Mon passé d’informaticien a récemment refait surface, dans une conversation sur ce qui fait ou ne fait pas un bon programmeur (qu’on appelle plutôt développeur dans le jargon).
Certains pensent qu’un développeur est un développeur et que « pisser la ligne », comme on dit pour désigner cette profession avec quelque mépris, ne nécessite rien d’autre que des compétences techniques. D’autres au contraire disent que le bon développeur est denrée rare et que c’est folie de prétendre faire de la qualité en matière de programmation à bas coût dans des contrées exotiques. Qu’est-ce qui cependant fait la « qualité du code », question qu’on pourrait sans doute poser de façon très similaire à propos de n’importe quelle production?

J’ai usé alors, pour exposer les différents critères qui s’appliquent en informatique, de la métaphore de la poule et l’œuf. Que le lecteur ne croie cependant pas que je l’emmène dans une réflexion sur les origines de la vie. Il s’agit simplement de la poule vue comme fonction productive, alimentée en graines, produisant des œufs.

La qualité de la poule est d’être :

  • Performante : elle produit un grand nombre d’œufs ;
  • Qualitative : ses œufs ont toutes les propriétés nutritives requises ;
  • Efficace : le ratio quantité d’œufs produits sur quantité de graines fournies est important ;
  • Robuste : du grain de mauvaise qualité, fourni même occasionnellement, n’affecte pas durablement la production de la poule (en langage direct, la poule ne meurt pas quand on lui donne à manger des cochonneries)
  • Adaptable : changer la poule d’environnement n’affecte pas ses résultats ni n’empêche ses nouvelles voisines de pondre leurs œufs comme avant ;
  • Simple : un nouvel éleveur pourra facilement prendre en charge au pied levé l’animal.

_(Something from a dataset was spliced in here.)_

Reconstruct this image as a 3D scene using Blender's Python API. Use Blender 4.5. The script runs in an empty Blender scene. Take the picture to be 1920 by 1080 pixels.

J’omets des qualités, et plusieurs, mais l’exhaustivité importe peu : qu’il nous suffise de constater que la qualité est quête sans fin et, le plus souvent, compromis entre des priorités ; que la réponse à la question de la qualité dépend en grande partie de la question elle-même : de quoi parle-t-on ? Voire même que la réponse importe moins que la question ou, disons, que la réponse n’est pertinente qu’à la mesure de la pertinence de la question. Et, parlant d’informatique, cela rappelle l’origine du nom de l’école de programmation fondée par Xavier Niel : « 42 ». Référence au roman déjanté de l’anglais Douglas Adams, Le Guide du voyageur galactique. Dans ce roman, un énorme ordinateur est construit pour répondre à, je cite, « la grande question de la vie, de l’univers et de tout le reste ». Au bout d’années et d’années de fonctionnement, la machine finit par cracher sa réponse devant la nuée de ceux qui attendaient la réponse. Laquelle réponse est : « 42 ». Stupéfaction dans les rangs jusqu’à ce que quelqu’un demande quelle est donc cette grande question de la vie, de l’univers et de tout le reste, à quoi la machine répond à nouveau qu’il faudrait là une machine beaucoup plus puissante qu’elle-même.

Quelque fantasque soit ce récit du dialogue entre des humains et une machine, il nous dit justement que creuser la question est plus puissant qu’apporter une réponse. Voire même que notre faim de réponse nous éloigne d’un sain questionnement et que, en entreprise, le désir de solution empêche parfois d’examiner suffisamment, sinon jusqu’au bout, les problèmes.